I have a doubt on the following extract of this book, page 80:
"This action may be exponentiated to the adjoint action of the group $G[[t]]$, where $G$ is the connected simply connected Lie group with Lie algebra $\mathfrak{g}$."
What I don't see is why $G[[t]]$ is a group, given that $G$ is. I think $G[[t]]$ is defined as $G \otimes \mathbb{C}[[t]]$ (that's how $\mathfrak{g}[[t]]$ is defined after all), where $\mathbb{C}[[t]]$ denotes the ring of formal power series with coefficients in $\mathbb{C}$. The multiplication rule should be $$(g\otimes a(t)) \cdot (h \otimes b(t)) = (g\cdot h) \otimes a(t)b(t)$$ But what is, say, the inverse of an element of the form $g \otimes t$?
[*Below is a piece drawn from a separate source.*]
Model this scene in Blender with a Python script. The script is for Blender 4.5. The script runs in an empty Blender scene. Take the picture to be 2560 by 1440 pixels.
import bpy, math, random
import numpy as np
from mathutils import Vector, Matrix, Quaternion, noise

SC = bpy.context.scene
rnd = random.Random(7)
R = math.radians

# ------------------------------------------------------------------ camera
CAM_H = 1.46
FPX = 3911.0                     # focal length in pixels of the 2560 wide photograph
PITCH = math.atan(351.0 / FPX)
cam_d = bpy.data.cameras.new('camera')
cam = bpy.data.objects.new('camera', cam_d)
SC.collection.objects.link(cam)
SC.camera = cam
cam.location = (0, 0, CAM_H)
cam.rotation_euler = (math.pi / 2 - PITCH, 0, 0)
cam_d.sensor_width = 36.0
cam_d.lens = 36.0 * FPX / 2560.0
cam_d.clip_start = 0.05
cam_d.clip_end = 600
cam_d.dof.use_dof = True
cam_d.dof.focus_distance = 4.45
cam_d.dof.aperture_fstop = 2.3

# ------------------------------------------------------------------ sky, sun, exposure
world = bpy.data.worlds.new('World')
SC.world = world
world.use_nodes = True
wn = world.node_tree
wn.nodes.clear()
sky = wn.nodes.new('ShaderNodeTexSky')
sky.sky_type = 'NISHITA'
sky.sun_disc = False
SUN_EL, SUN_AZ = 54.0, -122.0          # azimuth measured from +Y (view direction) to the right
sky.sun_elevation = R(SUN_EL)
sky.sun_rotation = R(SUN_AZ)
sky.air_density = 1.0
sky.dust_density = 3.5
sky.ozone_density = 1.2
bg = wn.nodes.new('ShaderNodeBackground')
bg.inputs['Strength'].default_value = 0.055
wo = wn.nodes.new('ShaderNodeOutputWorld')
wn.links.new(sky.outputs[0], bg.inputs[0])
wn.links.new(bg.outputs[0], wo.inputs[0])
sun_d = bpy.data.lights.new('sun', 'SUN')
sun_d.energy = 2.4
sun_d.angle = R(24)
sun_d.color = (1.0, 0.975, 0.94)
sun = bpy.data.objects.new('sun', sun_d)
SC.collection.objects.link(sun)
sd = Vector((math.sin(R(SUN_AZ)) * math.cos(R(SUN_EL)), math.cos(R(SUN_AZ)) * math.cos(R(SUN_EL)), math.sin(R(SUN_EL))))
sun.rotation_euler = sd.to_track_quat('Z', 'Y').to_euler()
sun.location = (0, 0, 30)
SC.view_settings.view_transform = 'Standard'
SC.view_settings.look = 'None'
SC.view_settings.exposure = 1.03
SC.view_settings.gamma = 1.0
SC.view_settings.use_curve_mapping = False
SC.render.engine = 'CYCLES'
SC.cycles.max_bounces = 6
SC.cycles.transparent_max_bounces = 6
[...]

Moreover, is $G[[t]]$ a (infinite dimensional?) Lie group?
The Lie algebra $\mathfrak{g}$ is assumed in your reference to be a finite-dimensional simple algebra over the field $\mathbf{C}$ of complex numbers. The connected and simply connected group $G$ with $\mathfrak{g}=\mathrm{Lie}(G)$ is therefore an algebraic group (and in fact, defined over $\mathbf{Q}$). Thus it makes sense to consider the set of points $G(A)$ of $G$ with values in $A$, for any commutative $\mathbf{Q}$-algebra $A$.
The notation $G[[t]]$ in this context then means the points of $G$ with values in the ring $\mathbf{C}[[t]]$. For instance, if $G$ is $\mathrm{SL}_n(\mathbf{C})$, then
$$G[[t]]=\{(a_{ij})_{1 \leq i, j \leq n} \in \mathrm{Mat}_{n \times n}(\mathbf{C}[[t]]) \ | \ \mathrm{det}(a_{ij})=1 \}$$ is the group of $n$ by $n$ matrices with entries that are formal power series and with determinant equal to $1$. There are similarly explicit descriptions for all the (simply connected) classical groups. The group $G[[t]]$ is not a Lie group, but rather an Ind algebraic group---in other words, an increasing union of finite-dimensional algebraic varieties equipped with a group structure compatible with this union in a certain sense.